KPMG India’s Head of Consulting, Hemant Jhajhria, expects consulting and IT firms to see steady, long-term growth from AI.
He said the AI boom resembles an “arms race,” with heavy investments flowing into infrastructure, data, and related areas.
Jhajhria added that the transformation will unfold gradually, marking “a period of steady, high growth over a longer duration.”
KPMG in India’s Head of Consulting, Hemant Jhajhria, believes consulting and IT firms will experience steady, high growth over a longer period, rather than the sharp revenue and profit surges currently being reported by AI chipmakers and hyperscaler giants.

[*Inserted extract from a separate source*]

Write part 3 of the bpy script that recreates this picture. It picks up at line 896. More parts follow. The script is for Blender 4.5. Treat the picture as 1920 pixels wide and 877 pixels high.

“There were a lot of expectations for the future, with multiple companies racing to jump into AI. It’s almost like an arms race. So, you’ll see heavy investments, especially in infrastructure, data, and related areas. Over the next two to three years, consulting and IT firms will certainly be part of that. But it’s not going to be an overnight boom,” said Jhajhria in an exclusive interview with Outlook Business.
He added that it’s more likely to be “a period of steady, high growth over a longer duration.”
“You have to realise that much of the work involves adoption, change management, and deriving real value from AI, and that’s a slower process than just building infrastructure. You can build a highway in a year, but teaching people how to drive on it takes longer. It’s the same with AI; we’re still learning how to drive on those highways,” he further explained.
In recent quarters, several IT firms have started disclosing what portion of their revenue comes from generative and advanced AI projects. Dublin-based Accenture — the first global firm to separately report its AI earnings — recorded about $900 million in generative AI bookings in the reported quarter. Analysts later noted that “the majority of Accenture’s generative AI bookings are in consulting.”
TCS also secured $100 million in AI deals, with clients increasingly demanding “AI-infused productivity” in large contracts. HCLTech reported $100 million in “advanced AI” revenue in Q2 FY26, accounting for nearly 3% of its overall revenue. Happiest Minds Technologies said its generative AI business generated about $4 million in the first half of the year and projected that to double by year-end, from a base of 1.6% of revenue in FY25.
However, KPMG India’s Head of Consulting says it would be difficult to quantify how much AI-driven productivity has been integrated into the consulting business.
“That’s only 20% of the problem,” he said, explaining that the remaining 80% lies in people, processes, and adoption.
“It’s not like you build a cool model and everyone immediately jumps on it. No technology works that way. You might build a great model with strong ROI potential, but it still has to go through a process of integration within firms and businesses,” Jhajhria added.
He further noted that the ROI from those business cases will take time, as “middle managers” who actually run organisations take longer to adapt.
“This isn’t the first time we’re going through such a technological shift, electricity did it 100 years ago, the internet 30 years ago, and IT, digitalisation, and cloud computing in the early 2010s,” he said.
Trade Uncertainty Adding to Challenges
For many businesses, this technological transformation has arrived at a pivotal moment. In the US, companies are also dealing with uncertainty caused by tariffs and other trade disruptions under the new Trump administration , a concern Jhajhria acknowledges.
“AI transformation is probably easier because there’s now a clear understanding of where it’s headed , how to leverage and extract value from agentic AI and, eventually, autonomous agents. The roadmap is visible. What creates challenges, however, is unpredictability, deciding whether to invest in one sector over another when tariffs, supply chains, and global conditions remain uncertain,” he said.
He added that we are living through an unprecedented period. “The world has seen multiple crises this year, but it will come through them. There’s volatility from an investment perspective, but when it comes to AI, there’s actually a lot of clarity. In fact, if you look at the numbers, investments in AI are significant,” he added.
Much of this investment, Jhajhria noted, is going into training AI, building models, data centres, and infrastructure, rather than deploying AI in enterprise systems. The full impact of enterprise-level adoption isn’t visible yet, but it will be.